Another way of cleaning black silk is first to thoroughly brush and wipe with a cloth, then lay flat on a board or table and sponge well with hot coffee thoroughly freed from sediment by being strained through muslin. Sponge on the side intended to show, allow to become partially dry and then iron on the wrong side. The coffee removes every particle of grease and restores the brilliancy of silk without imparting to it either the shiny appearance or crackly and papery stiffness obtained by beer or, indeed, any other liquid. The silk really appears thickened by the process, and this good effect is permanent.

The following method of cleaning silks has many advocates, and is said to be admirably adapted for delicate evening shades: To a quarter of a pound of soft soap put a teaspoonful of sugar and a large coffeecupful of alcohol. Wet the silk all over with the mixture, then rinse it in several waters, being careful not to crease it. Let it dry partially, and iron it upon the wrong side, unless it is smooth enough after rubbing with a soft towel. There is a great difference in silks in this respect. Some that are very soft and of rich quality will be smooth and unwrinkled after cleaning, if simply smoothed with the hands and carefully folded; others need thorough pressing with an iron to put them in good shape. Heat takes the stiffening from silk, and, if it is found necessary to iron it, it is well to dry it and then dampen with water in which a little gum or glue has been dissolved. The wisest way, as suggested above, is, in any of the methods given to try the whole process upon a small piece of the silk to be cleaned. Observation will then indicate if any change is needed in the operation. All of these receipts have been tried with very good results; but to get a good result in cleaning silk takes time, patience and backache.

If silk, after having been done over, or refinished, as it is called, looks well enough to make up again as a dress, it is very important that new linings should be used. Save the old ones to line every-day dresses, but be sure to buy new waist and sleeve linings for the silk, or it will fall into the creases and folds that wearing has produced in the muslin, and have an old expression in spite of all the trouble that it has cost. If the silk is to be cut up for trimmings it will pay to line them. Bias frills and side-plaited ruffles can be lined with coarse Swiss and folds and bias bands interlined with old thin muslin which has been nicely starched and ironed. Attention to these small details will do much toward giving a new look to the material.

Grease spots in any goods should be taken off as soon as they appear, as they yield to treatment much more readily before dirt finds a lodgment in them. Benzine is one of the best agencies in use for removing grease from woolen dresses. Some people consider it best to wet the spot first with cold water, and apply the benzine within the circumference of the watermark, asserting that even upon colored silk fabrics no trace of the benzine will be left after exposure to the air.

Taking out spots which have destroyed or impaired the original color is a difficult matter and one that will need experimenting upon in each case.
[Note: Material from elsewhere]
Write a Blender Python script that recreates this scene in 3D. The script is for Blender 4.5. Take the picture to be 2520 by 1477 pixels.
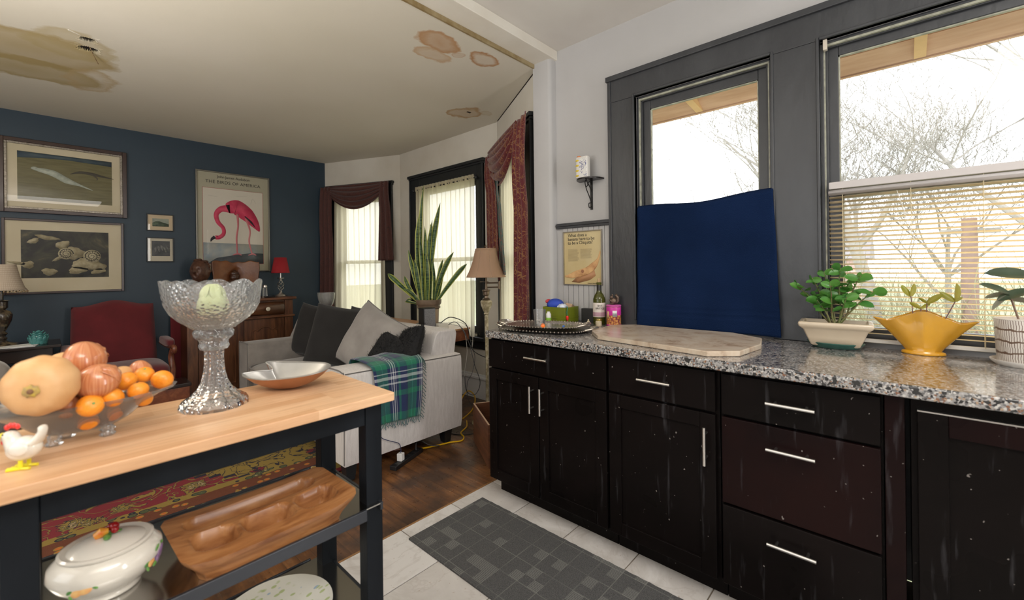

Sometimes a mixture of camphor and borax is efficacious, and in others strong beer is a beneficial application. If acids have caused the trouble, a weak solution of ammonia will often have a good effect. Sometimes an application of liquid blacking upon the faded or discolored spot mends the matter, but that succeeds best on material that has a nap or rough surface.

A solution made by boiling logwood chips in a little water is said to be very good for restoring the color of black cashmere and the other smooth woolen goods. It should be applied to the spot with a sponge, and the operation should be repeated several times, drying the goods after each application, and finally pressing it with a warm iron.